Years ago, when I was in my twenties, I crossed paths with someone older who insisted that “we didn’t really have a community” here, meaning the Bear community in Toronto. He said it often — sometimes directly, sometimes through cynicism dripping into every conversation. I never bought into his view, but because he’d spent so long as a community builder (tired, frustrated, burnt out), part of me wanted to understand him.
But honestly? He was a real downer.
The problem wasn’t the community — it was his mindset.
He saw only flaws: the drama, the differences, the politics, the personalities. I’m not sure what he expected — I’ve been out 29 years and I’ve seen plenty of change
Back then, his cynicism hit me in a place I didn’t have language for yet. I felt talked down to, like believing in community made me naïve. For a while, it made me question myself — but the older I got, the more I understand that his bitterness wasn’t wisdom. It was burnout. And chose not carrying that forward.
I think he failed or refused to see what was directly in front of him — the humanity underneath. The connection. The small but meaningful networks of people looking out for each other. The subcultures within the subcultures that kept the heartbeat going.
His negativity didn’t inspire me — it drained me. It dimmed his own light.
It made me step back and observe for a while.
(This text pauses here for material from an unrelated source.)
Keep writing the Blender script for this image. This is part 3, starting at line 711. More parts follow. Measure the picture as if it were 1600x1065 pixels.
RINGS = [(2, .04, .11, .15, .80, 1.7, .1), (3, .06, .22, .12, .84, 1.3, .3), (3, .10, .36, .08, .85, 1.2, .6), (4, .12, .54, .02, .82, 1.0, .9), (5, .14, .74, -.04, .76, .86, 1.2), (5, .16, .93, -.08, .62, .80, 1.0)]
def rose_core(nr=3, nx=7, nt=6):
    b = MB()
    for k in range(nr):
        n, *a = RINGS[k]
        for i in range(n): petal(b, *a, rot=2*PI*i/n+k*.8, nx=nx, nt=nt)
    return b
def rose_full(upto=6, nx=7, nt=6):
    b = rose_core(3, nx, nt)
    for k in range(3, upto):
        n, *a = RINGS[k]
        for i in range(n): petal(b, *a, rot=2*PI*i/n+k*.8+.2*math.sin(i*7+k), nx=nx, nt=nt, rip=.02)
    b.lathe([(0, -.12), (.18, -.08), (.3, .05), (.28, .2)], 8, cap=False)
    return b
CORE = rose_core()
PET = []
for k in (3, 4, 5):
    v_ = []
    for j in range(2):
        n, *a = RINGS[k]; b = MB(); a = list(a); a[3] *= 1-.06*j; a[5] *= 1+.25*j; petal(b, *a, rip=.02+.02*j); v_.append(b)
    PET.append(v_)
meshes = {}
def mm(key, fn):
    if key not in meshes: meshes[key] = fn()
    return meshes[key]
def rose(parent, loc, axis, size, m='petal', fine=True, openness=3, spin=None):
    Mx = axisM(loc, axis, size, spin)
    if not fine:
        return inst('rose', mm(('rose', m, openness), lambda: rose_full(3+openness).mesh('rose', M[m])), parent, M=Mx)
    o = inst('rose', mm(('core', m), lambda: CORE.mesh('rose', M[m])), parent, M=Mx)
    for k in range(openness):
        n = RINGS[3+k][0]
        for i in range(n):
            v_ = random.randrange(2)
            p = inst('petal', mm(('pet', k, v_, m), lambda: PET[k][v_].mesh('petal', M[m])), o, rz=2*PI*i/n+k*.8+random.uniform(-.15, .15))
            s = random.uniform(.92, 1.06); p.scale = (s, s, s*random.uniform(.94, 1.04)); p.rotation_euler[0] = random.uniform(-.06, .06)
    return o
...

What I eventually realized, though, is that I already knew what I believed:
We have community.
We will always have community.
Community doesn’t disappear just because someone can’t see it.
I’ve watched a lot of people move through queer spaces nitpicking, deconstructing, criticizing, pointing out what’s missing, what’s broken, what’s not “good enough” to count.
But here’s the thing: Community doesn’t arrive fully formed
We build it.
We shape it.
We choose it.
A handful of people in a bar is still a community.
A group of queers who only meet once a month is still a community.
A circle of kinksters with different viewpoints is still a community.
A messy, imperfect mix of humans trying to show up for each other — that’s community at its core.
Cynicism kills possibility..
It turns every room into a mirror of someone’s bitterness.
It pushes away the very connections people claim don’t exist.
It’s that’s something I refuse to participate in.
I’ve seen firsthand what negativity does — not just to the room, but to the person holding it.
It shrinks them.
It isolates them.
It colours everything they see.
His example showed me exactly what I don’t want.
I choose to see queer community — especially leather/kink community — for what it actually is:
A network of relationships, friendships, chosen families, and spaces that overlap, intersect, and support one another.
Clusters of people, spaces, and experiences that overlap and support one another.
Some tight-knit.
Some casual.
Some unexpected.
All real.
I’ve always tried to add something good to that network.
Something steady.
Something warm.
Something that contributes rather than corrodes.
I’ve had my frustrations like anyone does, and there have been moments I stepped back. But I’ve always found my way back to contributing something good to that network.
Community doesn’t appear out of nowhere.
We create it through how we show up.